Seiko Baby Turtle Prospex SRPC35J1 - Watch Review


There is no denying that the dive watch is certainly one of watchmaking’s most iconic and recognizable designs. Whether it’s the timelessness and ruggedness of its design or simply, the appeal of having a watch that can easily survive the harshest of environments. They are easily some of the most popular watches in the world. There’re plenty of divers in the market today, and practically anybody who is anybody in the industry has made or are still making dive watches. And with such a mass of divers being produced, there’s bound to be a couple of icons. Watches like the Rolex Submariner, Blancpain Fifty Fathoms, Panerai Luminor Submersible and the Omega Seamaster 300 are great examples of iconic divers. But let’s not forget that Seiko too, has no shortage of icons. In fact, some of their most iconic watches are indeed, dive watches.

And the watch that has to be one of their most recognizable and versatile is undoubtedly the Seiko Turtle. First debuted as the 6105 in the mid-1960s, the Turtle had a truly unique case design which flared along the sides as crown guards and short lugs allowed for an improved ease of wear. It’s a design that has garnered a cult following and one that is still as distinct yet timeless today, as it was 50 years ago. Today, we’ll be taking a closer look at one of the nicest and possibly most important modern turtles: The baby Turtle.

While the Baby Turtle moniker isn’t an official one; its flanged case and hands certainly resemble those of the larger turtle, but that’s where the similarities end. And we honestly think that the Baby Turtle could be the heir to Seiko’s discontinued and fan favourite SKX. Since the SKX’s discontinuation, we’ve all wondered if Seiko would have a successor for it, and it may have actually come in the form of the SRPC35 line (that we were quick to nickname the baby turtle due to the case design). Though the two may have more in common than you think; Both are vintage inspired divers taking design cues from multiple old references. They may not be twins, but they’re certainly close siblings. Now, onto the watch. As we mentioned previously, it is the shape and iconic case design of this timepiece that makes it so wearable, with entry level Seiko Turtles coming in 2 sizes—this one: The Baby Turtle (42mm) and the Big/King Turtle (45mm). 

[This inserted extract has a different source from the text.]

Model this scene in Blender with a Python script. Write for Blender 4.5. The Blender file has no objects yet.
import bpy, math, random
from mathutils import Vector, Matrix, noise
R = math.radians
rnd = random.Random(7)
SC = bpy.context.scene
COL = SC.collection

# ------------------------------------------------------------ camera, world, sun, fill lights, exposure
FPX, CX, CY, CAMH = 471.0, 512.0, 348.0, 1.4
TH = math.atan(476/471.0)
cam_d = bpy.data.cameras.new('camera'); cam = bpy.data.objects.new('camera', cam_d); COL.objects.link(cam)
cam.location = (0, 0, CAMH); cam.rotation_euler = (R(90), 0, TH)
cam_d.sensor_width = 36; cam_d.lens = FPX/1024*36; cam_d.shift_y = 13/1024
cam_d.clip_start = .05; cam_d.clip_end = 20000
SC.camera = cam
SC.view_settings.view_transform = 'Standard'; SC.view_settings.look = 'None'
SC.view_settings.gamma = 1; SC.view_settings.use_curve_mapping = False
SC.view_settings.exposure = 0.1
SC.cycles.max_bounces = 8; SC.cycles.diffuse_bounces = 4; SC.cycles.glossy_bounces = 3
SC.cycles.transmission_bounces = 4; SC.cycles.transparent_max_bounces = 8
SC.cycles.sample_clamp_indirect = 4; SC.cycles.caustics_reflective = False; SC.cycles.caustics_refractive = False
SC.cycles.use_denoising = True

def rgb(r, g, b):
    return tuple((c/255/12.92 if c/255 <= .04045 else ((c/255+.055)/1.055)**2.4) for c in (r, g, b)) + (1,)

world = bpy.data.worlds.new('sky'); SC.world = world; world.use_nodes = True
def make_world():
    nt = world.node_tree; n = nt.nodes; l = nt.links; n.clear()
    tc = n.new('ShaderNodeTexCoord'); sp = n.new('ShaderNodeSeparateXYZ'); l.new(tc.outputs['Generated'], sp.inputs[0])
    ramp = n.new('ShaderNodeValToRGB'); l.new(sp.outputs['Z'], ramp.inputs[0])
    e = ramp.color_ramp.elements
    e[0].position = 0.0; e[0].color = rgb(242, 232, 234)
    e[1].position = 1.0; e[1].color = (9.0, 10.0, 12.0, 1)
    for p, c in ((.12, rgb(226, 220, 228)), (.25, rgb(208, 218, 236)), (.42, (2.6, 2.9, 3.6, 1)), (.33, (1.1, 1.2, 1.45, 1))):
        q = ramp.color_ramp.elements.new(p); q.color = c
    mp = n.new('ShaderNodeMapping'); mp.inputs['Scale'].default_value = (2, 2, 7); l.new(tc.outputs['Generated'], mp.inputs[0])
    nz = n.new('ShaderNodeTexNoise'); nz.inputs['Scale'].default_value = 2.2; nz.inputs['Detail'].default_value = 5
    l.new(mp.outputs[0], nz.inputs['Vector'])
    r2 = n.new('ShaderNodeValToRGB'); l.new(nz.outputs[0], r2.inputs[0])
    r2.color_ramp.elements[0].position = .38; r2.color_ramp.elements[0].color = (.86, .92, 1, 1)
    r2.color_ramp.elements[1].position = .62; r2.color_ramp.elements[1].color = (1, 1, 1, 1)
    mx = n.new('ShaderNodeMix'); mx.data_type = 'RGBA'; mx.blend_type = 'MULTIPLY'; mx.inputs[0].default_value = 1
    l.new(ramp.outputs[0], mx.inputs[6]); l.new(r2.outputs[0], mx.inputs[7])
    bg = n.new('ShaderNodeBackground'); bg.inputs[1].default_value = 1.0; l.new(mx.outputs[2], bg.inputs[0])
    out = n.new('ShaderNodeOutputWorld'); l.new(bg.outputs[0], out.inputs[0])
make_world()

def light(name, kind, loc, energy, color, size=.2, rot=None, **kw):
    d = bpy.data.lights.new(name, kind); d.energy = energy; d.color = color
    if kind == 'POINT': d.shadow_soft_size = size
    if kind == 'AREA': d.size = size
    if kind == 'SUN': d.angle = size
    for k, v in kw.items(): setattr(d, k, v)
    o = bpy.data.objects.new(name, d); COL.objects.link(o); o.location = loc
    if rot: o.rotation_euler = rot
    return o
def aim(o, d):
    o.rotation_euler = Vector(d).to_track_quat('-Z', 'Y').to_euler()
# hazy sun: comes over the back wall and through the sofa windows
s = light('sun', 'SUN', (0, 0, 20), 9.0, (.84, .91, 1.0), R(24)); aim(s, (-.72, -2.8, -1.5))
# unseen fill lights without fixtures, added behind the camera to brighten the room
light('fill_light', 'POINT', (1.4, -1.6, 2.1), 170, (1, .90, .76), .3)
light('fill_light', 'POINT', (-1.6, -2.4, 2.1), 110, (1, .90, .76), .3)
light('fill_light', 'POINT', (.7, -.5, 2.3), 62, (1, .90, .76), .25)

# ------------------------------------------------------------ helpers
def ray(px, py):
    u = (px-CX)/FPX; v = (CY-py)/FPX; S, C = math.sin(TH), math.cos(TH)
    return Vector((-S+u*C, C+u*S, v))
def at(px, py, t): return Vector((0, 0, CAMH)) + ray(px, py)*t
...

This one comes with a subdued and almost no-frills stainless-steel case and oyster style bracelet with a black bezel and plain black dial, giving it an almost spartan like appearance as a true blue-blooded diver. Much like what the SKX initially offered. 

 

And as it always is with Seiko—and I cannot say it enough—though on paper it may sound like there’s not much going on with the watch, the execution of whatever that is, is spot on. The case is neatly brushed and sized, the indexes are tidily applied and coated with plenty of luminescence making it highly legible in most circumstances. The overall watch is just a really nice and well-thought-out diver that anyone, enthusiast or not can be happy to own.

It should come as no surprise that such an iconic watch has to be a staple in any collection. Whether you’re looking for an entry level daily beater, or a true-blue diver with properly interesting heritage and design, there’s certainly a lot to like with the SRPC35J1. And whether it was intended or not, Seiko has certainly made a mark not only in the history of dive watches, but watches as a whole with this truly distinct, and timeless modern icon.